Nocturnes is a rare and exquisite species of documentary, a meditative ode to the slow, thankless rhythms of scientific fieldwork – and to the untrammeled wonder that rustles beneath the seemingly dry human compulsion to count, measure, and record. For 82 minutes, filmmakers Anirban Dutta and Anupama Srinivasan follow along with rapt focus as entomologist Mansi Mungee and her assistants navigate the buzzing mountain forests of the Eastern Himalayas. Mungee’s thesis involves the study of hawk moths (family Sphingidae) and their distribution across the temperature micro-environments that occur at different jungle elevations. However, this is not a documentary that is all that concerned with educating the viewer on the finer details of its subject. What little information that the feature provides on the ecology of hawk moths is mostly incidental, gleaned from Mungee’s conversations with her mentor and assistants, as well as her irregular voiceover musings on the meaning of it all. Nocturnes is foremost a tone poem about the invisible labor of humankind’s perpetual quest to understand the world, and about the quietly indominable feedback loop of awe that drives that search.

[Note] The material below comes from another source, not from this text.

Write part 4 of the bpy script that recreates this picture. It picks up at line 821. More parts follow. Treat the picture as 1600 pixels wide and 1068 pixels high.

Reteaming from their 2023 feature, Flickering Lights, co-directors Dutta and Srinivasan were purportedly inspired by a chance encounter with Mungee, who spoke so passionately about her research that the filmmakers became determined to see it for themselves. In the most immediate sense, Nocturnes functions as a work of sensory transmission, capturing the remarkable sights and sounds of the remote montane forests of northeastern India during the few weeks each year when the moths emerge. This is old-school nature documentation at its finest, one that elegantly captures the eclectic beauty of the setting: gently fluttering moths resplendent in their myriad colors and patterns; morning mist shrouding the silhouettes of towering trees; a wild elephant bedding down in the undergrowth with a melodious sigh. Mungee’s more freewheeling reflections and composer Nainita Desai’s delicate, sparing score add some occasional texture to this footage, but in general Nocturnes asks that the viewer study and savor the wonders of this world in situ, just as a researcher might experience them.
The human, scientific perspective that undergirds the film’s images is essential to Nocturnes’ methodology, distinguishing it from the glossy, third-person omniscient view assumed in many nature documentaries. By adhering to the subjective sensations that greet Mungee and her fellow moth-counters – chiefly her first field assistant, Bicki, a seasonal worker of the local Bugun ethnicity – Nocturnes creates something much more immersive and impressive than yet another god’s-eye tale narrated by a Hollywood actor. Much like Werner Herzog’s discursive portrait of Antarctic researchers, Encounters at the End of the World (2007), Dutta and Srinivasan’s feature is fascinated with the down-to-earth reality of scientific fieldwork, although the latter’s approach is much narrower and more impressionistic.
There is something appealingly old school – one might say Darwinian – about Mungee’s methods, which involve long nights spent photographing the moths that land on gridded, illuminated swatches of fabric set up at discrete forest elevations. Later she will pore over these digital images, identifying and measuring individual insects. However, Nocturnes is foremost concerned with the experience of living in this environment for days and weeks at a time, embedded in its verdant embrace while also existing apart from it as an interloping observer. The film makes space for a humbling setback here and there, such as a rockfall across a mountain road that Mungee, Bicki, and their helpers are obliged to break up and remove by hand. However, Dutta and Srinivasan are focused on sensation rather than narrative, eliding the procedural minutiae and personality quirks that might have infatuated different filmmakers. The viewer doesn’t learn much about Mungee or Bicki, apart from some slantwise references to the lives they lead off screen. However, by the end of Nocturnes, the viewer will perhaps begin to understand why they are mesmerized by this forest and the diversity of life it supports.
Mungee’s voiceover touches on her study’s connection to climate change: As the world warms, she envisions a gradual migration of hawk-moth species up the mountain slopes, until there is nowhere left for the insects (or their predators) to go. Accordingly, the film contains a twinge of anxiety – for the moths, the forest, and the planet generally. This disquiet about the future lends an urgency to Mungee’s scientific endeavors, but Nocturnes is really a film about the timeless now, about how awe-inspiring and humbling the natural world can be. Reflecting on the 300-million-year history of moths and their persistence through five mass-extinction events, she notes: “They have lasted through this vastness of time. Humans are the newcomers.” Earnest but reserved, Mungree is not prone to the grandiosity of a celebrity science-communicator, and she quickly runs out of adjectives – astounding, overwhelming, spectacular, intimidating – when describing the subject of her studies. Eventually, both she and the filmmakers must allow the innumerable tiny, rustling wings to speak for themselves.
Nocturnes screens nightly at 7:00 p.m. on Dec. 13 – 15 at the Webster University Film Series.